** INSTRUCTION **
Return exactly the listing's lines, from its first line to the line holding "RND = random.Random(7)", ends included.

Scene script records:
[start]

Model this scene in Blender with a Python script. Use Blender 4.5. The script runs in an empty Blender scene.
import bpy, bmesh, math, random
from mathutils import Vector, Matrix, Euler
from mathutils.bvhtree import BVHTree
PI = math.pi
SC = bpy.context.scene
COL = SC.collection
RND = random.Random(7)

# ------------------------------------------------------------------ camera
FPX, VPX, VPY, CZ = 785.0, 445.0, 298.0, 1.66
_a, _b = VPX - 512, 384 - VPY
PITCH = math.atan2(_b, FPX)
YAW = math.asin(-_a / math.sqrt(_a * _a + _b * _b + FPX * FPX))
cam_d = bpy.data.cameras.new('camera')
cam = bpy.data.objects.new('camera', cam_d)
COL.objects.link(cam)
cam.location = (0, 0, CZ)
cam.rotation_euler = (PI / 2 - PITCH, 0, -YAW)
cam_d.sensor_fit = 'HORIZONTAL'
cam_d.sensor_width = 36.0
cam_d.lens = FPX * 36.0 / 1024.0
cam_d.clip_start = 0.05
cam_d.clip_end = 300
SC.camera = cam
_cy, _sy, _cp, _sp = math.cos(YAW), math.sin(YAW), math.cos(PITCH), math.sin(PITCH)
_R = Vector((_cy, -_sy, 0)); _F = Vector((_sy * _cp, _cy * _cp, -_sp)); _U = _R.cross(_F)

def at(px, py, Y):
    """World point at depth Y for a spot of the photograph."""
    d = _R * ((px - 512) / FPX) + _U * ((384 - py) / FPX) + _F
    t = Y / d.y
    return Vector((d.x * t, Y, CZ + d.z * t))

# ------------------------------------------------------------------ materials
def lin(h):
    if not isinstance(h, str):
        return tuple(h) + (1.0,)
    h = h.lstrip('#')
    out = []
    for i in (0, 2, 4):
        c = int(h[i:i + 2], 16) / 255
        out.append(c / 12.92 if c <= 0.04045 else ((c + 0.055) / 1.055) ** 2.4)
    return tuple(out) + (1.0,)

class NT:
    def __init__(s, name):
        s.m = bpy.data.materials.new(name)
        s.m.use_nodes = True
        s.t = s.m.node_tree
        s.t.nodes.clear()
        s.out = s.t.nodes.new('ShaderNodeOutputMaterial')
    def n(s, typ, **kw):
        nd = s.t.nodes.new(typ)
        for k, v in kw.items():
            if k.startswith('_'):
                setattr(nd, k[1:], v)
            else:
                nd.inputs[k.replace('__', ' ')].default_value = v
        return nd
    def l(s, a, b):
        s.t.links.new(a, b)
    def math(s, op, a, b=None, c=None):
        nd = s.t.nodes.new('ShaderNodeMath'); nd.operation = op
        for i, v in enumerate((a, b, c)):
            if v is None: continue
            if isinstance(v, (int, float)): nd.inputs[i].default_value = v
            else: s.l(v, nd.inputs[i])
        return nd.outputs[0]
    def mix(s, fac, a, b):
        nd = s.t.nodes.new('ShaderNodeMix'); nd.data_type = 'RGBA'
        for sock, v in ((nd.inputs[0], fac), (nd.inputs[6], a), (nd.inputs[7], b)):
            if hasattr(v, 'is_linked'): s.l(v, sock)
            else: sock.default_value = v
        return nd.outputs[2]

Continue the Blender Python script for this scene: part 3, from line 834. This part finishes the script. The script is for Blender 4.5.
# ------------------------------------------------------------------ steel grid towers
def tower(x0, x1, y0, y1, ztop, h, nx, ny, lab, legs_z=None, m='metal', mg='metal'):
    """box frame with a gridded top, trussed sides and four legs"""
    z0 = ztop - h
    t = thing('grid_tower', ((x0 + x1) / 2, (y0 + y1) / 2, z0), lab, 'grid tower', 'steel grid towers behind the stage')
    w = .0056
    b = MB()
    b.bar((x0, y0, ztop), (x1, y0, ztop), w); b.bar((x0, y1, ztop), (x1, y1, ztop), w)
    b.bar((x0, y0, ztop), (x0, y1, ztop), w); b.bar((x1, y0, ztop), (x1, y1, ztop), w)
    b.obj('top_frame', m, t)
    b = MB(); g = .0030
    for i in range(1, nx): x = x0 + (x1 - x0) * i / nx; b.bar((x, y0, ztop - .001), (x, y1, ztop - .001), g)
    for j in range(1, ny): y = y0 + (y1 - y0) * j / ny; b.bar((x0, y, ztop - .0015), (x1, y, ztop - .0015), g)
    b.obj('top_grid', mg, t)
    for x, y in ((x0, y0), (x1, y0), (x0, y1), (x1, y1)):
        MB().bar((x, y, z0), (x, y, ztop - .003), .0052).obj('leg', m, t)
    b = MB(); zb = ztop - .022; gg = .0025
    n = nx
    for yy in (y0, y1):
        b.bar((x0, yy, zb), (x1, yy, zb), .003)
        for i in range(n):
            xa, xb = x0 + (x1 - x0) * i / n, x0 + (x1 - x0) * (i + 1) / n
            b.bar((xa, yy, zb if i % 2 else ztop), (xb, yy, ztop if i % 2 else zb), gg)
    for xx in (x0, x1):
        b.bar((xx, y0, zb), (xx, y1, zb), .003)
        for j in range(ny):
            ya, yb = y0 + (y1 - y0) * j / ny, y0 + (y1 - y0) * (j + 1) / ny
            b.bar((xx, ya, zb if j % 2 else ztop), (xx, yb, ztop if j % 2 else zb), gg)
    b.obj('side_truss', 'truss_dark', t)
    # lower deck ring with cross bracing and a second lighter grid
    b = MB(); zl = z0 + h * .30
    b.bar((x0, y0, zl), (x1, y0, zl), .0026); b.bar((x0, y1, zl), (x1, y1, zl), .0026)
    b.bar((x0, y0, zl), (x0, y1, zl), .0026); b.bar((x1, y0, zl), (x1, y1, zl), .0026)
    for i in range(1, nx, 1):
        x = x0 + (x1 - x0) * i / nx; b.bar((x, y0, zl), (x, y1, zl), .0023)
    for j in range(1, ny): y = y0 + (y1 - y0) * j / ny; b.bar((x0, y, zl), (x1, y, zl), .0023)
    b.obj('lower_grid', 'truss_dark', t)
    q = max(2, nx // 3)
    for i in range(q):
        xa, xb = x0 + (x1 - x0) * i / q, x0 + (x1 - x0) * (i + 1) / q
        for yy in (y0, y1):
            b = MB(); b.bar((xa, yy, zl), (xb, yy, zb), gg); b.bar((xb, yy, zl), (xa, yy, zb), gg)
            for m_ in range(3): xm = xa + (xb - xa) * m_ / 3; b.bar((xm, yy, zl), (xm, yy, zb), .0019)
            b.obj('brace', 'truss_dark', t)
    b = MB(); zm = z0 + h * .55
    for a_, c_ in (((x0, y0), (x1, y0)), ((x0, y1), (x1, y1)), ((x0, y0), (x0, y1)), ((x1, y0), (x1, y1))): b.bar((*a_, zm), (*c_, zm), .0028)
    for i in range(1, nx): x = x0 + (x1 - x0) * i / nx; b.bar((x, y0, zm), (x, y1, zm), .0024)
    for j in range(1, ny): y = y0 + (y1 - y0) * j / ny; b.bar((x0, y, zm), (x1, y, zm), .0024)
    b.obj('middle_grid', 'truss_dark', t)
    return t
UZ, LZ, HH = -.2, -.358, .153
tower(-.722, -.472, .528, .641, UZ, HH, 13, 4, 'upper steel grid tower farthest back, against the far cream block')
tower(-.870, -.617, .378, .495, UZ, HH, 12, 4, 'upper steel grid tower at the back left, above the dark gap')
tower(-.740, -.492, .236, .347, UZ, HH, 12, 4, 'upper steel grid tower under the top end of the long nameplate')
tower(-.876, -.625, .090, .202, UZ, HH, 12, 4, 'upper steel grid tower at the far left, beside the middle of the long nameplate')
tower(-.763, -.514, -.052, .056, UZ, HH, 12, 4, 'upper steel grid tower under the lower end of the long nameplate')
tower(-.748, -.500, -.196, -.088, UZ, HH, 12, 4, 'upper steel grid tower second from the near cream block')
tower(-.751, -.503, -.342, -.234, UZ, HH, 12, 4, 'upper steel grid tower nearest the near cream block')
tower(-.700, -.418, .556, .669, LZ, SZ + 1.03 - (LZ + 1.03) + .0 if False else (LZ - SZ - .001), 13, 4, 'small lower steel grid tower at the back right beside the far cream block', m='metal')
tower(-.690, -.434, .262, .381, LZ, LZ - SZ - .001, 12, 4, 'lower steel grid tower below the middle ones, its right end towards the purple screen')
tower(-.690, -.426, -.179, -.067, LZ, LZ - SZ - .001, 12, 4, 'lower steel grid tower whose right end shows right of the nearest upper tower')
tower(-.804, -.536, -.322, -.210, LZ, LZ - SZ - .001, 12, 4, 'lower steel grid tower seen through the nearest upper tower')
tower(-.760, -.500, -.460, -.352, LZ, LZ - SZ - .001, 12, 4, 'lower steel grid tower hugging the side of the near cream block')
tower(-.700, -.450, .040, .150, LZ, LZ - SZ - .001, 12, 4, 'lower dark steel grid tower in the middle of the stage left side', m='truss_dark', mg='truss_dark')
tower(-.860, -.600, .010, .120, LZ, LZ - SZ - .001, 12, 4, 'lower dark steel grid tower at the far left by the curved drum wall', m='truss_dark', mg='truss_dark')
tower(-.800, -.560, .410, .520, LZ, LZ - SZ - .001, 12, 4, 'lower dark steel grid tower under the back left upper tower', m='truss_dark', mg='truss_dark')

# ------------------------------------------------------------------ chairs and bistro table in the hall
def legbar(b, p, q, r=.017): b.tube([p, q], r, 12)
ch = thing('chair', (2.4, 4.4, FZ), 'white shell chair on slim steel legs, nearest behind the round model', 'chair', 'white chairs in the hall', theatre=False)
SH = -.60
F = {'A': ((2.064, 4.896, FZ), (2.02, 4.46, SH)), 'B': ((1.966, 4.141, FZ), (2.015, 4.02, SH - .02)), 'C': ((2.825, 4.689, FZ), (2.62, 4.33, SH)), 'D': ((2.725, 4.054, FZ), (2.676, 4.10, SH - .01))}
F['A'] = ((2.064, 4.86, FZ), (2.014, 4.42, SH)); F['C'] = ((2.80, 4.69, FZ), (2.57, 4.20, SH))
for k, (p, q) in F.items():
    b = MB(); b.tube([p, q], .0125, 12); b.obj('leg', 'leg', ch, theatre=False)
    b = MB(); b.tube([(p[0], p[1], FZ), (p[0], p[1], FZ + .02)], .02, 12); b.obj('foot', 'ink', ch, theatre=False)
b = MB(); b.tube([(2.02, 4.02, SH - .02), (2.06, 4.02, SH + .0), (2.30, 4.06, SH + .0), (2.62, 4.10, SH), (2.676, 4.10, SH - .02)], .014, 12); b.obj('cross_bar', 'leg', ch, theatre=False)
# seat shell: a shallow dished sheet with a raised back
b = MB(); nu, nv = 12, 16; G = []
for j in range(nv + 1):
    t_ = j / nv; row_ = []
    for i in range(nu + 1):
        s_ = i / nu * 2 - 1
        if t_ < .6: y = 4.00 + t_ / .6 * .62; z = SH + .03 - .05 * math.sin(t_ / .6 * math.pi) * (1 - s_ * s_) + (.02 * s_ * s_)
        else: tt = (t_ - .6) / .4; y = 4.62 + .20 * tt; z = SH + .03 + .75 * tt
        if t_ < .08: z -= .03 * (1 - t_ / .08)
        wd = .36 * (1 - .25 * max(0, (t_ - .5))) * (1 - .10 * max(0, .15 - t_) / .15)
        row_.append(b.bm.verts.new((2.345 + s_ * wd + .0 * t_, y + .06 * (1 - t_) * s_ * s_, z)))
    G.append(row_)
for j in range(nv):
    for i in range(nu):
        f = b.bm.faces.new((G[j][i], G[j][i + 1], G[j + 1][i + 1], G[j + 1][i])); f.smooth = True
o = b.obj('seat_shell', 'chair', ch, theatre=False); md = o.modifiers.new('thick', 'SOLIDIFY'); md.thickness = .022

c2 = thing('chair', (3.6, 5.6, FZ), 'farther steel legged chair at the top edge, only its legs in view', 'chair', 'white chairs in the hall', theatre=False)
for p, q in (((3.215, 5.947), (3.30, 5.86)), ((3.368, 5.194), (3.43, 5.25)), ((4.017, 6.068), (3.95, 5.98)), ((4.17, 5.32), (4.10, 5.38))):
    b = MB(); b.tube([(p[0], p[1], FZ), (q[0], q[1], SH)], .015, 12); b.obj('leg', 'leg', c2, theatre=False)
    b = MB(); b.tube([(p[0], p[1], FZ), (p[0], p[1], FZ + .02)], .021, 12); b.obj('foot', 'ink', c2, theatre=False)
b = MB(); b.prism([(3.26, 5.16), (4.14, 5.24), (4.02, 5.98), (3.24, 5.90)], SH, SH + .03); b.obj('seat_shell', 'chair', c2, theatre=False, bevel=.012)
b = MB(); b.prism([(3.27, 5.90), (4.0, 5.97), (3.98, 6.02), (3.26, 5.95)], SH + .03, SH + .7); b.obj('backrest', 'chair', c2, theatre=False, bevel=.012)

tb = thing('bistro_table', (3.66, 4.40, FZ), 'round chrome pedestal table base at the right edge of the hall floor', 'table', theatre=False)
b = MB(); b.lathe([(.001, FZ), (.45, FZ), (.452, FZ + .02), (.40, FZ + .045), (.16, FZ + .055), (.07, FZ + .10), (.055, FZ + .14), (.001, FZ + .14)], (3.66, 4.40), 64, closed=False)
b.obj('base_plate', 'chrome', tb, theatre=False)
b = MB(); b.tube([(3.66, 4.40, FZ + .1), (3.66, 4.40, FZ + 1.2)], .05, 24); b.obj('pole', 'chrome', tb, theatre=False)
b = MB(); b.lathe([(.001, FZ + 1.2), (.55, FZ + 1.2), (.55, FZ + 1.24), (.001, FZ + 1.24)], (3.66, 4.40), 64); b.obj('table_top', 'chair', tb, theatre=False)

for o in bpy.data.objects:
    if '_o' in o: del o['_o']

[end]

** WRITTEN ANSWER **
Model this scene in Blender with a Python script. Use Blender 4.5. The script runs in an empty Blender scene.
import bpy, bmesh, math, random
from mathutils import Vector, Matrix, Euler
from mathutils.bvhtree import BVHTree
PI = math.pi
SC = bpy.context.scene
COL = SC.collection
RND = random.Random(7)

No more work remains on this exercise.